El propósito de Dios para su iglesia es que en ella la justicia de Cristo encuentre su máxima expresión. El apóstol dice que Jesús se entregó por ella “para santificada… a fin de presentársela a sí mismo, una iglesia gloriosa, que no tuviese mancha ni arruga ni cosa semejante, sino que fuese santa y sin mancha” (Efe. 5:26, 27). De esta manera, se llama al creyente a vivir la más que dichosa certidumbre de la salvación. Debe revelar, como fruto de dicha experiencia, la reproducción del carácter de Jesús en su vida, de modo que Dios reciba la gloria y la honra. Eso fue precisamente lo que dijo Jesús: “Así alumbre vuestra luz delante de los hombres, para que vean vuestras buenas obras y glorifiquen a vuestro Padre que está en los cielos” (Mat. 5:16). Si sólo estamos interesados en llegar al cielo y no en glorificar a Dios por medio de una vida de obediencia, es más que dudoso que hayamos sido tocados por la gracia transformadora de Dios.

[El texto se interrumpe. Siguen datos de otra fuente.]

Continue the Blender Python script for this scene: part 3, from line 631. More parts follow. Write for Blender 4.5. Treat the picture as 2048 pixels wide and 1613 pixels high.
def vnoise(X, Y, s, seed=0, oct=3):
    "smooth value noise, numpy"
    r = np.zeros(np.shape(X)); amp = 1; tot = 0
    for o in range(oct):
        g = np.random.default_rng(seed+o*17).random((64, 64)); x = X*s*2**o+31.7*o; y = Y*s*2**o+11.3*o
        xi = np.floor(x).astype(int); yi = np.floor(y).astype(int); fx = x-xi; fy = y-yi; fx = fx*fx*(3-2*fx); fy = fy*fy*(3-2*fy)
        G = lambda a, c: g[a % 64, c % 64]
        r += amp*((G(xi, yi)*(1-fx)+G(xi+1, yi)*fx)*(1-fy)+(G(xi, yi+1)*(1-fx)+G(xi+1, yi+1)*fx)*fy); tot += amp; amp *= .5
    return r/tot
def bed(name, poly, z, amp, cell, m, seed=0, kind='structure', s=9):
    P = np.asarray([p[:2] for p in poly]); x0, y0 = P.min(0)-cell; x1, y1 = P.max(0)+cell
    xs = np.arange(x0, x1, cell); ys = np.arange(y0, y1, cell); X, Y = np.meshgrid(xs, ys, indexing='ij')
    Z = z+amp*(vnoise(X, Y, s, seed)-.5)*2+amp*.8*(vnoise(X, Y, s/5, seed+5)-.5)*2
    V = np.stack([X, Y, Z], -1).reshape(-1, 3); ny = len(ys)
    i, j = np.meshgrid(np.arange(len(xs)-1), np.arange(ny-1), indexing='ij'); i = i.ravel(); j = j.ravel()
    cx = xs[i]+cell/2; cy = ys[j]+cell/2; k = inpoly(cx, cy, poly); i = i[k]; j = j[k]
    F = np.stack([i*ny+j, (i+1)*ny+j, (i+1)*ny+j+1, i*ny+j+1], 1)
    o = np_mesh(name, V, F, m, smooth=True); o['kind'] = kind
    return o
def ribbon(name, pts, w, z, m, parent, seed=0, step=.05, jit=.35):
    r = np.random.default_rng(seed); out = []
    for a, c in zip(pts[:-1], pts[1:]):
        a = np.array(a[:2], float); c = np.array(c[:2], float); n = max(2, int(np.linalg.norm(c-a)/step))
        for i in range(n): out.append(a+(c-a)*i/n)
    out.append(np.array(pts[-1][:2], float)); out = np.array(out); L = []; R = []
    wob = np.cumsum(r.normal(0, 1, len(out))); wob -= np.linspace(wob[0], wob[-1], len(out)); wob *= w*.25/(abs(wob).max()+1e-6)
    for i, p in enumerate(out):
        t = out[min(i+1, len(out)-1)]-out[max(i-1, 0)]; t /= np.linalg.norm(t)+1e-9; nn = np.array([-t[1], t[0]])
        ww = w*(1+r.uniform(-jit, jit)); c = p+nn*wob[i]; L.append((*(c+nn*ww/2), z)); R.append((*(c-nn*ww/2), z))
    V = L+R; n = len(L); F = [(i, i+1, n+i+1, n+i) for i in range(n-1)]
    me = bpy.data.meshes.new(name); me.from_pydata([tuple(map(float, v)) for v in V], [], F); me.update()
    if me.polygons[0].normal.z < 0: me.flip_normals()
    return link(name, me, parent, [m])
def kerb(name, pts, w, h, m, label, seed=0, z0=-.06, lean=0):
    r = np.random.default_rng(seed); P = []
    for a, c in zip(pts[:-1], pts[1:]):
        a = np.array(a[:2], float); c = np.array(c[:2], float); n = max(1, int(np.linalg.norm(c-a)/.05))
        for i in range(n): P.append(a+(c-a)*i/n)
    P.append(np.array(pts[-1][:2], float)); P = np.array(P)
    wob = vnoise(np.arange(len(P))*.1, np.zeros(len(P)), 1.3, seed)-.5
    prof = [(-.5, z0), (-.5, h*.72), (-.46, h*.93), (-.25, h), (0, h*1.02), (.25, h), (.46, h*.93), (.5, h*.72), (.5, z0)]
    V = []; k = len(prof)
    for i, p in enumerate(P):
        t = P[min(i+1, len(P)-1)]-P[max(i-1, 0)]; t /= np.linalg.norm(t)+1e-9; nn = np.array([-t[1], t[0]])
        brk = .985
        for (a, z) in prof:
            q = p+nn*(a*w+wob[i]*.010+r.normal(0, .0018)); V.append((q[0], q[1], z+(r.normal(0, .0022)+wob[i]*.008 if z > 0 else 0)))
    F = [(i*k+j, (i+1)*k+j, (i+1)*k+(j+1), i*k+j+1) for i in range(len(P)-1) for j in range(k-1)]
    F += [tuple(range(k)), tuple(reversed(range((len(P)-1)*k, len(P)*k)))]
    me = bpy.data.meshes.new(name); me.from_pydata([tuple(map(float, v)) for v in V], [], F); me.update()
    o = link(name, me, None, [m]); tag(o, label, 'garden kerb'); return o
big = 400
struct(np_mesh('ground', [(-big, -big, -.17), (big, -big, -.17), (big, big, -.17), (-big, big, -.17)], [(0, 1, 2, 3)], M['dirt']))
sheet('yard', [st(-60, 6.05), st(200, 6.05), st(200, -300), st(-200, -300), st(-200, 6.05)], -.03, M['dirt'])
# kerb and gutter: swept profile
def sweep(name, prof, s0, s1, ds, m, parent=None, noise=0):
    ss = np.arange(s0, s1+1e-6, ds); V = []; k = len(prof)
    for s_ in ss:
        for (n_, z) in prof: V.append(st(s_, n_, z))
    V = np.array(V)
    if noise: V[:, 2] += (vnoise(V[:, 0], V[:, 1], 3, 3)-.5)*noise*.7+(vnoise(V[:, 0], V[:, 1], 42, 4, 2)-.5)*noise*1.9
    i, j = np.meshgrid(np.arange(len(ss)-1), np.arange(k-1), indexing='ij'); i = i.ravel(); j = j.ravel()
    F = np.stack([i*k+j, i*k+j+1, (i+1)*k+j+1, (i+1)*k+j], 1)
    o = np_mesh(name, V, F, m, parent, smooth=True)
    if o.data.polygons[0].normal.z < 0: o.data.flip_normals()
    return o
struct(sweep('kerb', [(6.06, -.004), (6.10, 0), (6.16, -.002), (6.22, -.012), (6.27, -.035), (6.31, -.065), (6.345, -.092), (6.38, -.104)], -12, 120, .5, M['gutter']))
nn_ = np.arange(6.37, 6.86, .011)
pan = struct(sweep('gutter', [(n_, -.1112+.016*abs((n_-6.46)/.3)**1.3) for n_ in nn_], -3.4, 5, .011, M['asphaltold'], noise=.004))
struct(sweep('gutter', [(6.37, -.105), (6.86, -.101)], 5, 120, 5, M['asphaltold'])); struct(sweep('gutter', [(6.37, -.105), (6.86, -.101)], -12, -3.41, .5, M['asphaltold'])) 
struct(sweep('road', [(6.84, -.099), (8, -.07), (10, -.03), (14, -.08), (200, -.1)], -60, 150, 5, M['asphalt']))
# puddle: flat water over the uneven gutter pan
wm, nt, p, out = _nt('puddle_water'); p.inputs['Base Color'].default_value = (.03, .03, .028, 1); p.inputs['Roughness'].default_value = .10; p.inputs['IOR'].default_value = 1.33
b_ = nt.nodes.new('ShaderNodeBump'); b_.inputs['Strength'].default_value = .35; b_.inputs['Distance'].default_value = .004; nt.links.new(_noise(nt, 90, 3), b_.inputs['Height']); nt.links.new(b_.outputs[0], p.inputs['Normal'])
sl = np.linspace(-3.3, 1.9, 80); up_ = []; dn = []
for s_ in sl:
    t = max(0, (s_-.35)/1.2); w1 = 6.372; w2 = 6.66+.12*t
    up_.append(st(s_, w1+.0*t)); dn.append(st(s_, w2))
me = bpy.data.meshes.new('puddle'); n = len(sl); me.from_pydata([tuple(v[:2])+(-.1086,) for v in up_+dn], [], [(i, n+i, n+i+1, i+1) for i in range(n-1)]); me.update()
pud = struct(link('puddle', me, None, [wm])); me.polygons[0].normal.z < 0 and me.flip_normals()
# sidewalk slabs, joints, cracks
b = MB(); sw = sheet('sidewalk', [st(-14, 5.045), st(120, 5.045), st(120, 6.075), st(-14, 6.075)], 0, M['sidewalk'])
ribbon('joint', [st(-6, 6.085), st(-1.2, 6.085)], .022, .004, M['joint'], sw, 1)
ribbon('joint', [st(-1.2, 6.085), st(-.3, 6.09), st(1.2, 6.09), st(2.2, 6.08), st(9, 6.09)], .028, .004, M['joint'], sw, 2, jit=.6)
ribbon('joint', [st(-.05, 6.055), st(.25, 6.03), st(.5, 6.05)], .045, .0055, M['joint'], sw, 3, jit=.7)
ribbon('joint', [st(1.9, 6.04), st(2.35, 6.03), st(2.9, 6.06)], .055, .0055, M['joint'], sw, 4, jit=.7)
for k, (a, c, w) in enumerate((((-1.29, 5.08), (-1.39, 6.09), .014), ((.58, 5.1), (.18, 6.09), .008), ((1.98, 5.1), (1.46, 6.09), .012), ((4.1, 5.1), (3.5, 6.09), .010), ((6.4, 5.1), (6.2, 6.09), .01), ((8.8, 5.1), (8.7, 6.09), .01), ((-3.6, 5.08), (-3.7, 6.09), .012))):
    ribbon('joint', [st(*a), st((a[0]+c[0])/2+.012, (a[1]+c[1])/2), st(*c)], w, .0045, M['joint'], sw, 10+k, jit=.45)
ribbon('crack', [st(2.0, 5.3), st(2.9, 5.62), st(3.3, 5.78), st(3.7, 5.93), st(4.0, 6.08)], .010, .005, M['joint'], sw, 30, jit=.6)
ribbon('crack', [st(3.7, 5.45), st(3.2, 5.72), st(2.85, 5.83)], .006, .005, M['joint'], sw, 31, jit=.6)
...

Más que una hermosa teoría, la justificación por la fe es una experiencia transformadora que se debe manifestar en el seno de la sociedad, en las relaciones diarias de gente con personalidades distintas, y que pueden no estar de acuerdo en muchas cosas. La justicia de Cristo produce una comunidad eclesiástica completamente nueva, dirigida y motivada por el Espíritu, caracterizada por individuos que viven y actúan por amor. Es una comunidad en la cual la ley de Dios está en plena vigencia.
Pero debemos guardarnos del concepto judío de justificación mediante el cumplimiento de las obras prescritas por el sistema legal. Para combatir esa idea Pablo escribió la Epístola a los Gálatas. En esa carta exalta lo que Dios ha hecho mediante Cristo para la salvación de los hombres, y rechaza de manera categórica la idea de que alguien se pueda justificar por la obediencia a la Ley. Según Pablo, ésta nunca fue un fin en sí misma, sino un medio para conducir a hombres y mujeres a la salvación en Cristo.
No nos debemos olvidar de la manera como Jesús trata el pecado, y cómo debemos tratarlo nosotros. Lamentablemente, estamos comprometidos con el pecado (Sal. 51:4,5). Pero tenemos que romper esas ataduras y comprometernos para siempre con Jesús. No hay otra forma de hacerlo sino la que describe el apóstol: “Con Cristo estoy juntamente crucificado, y ya no vivo yo, más vive Cristo en mí” (Gál. 2:20). Cristo murió por nuestros pecados, para que nosotros también muramos a ellos. Su perfecta obediencia no descarta la nuestra. Al contrario, es posible por la continua provisión de su gracia en nosotros.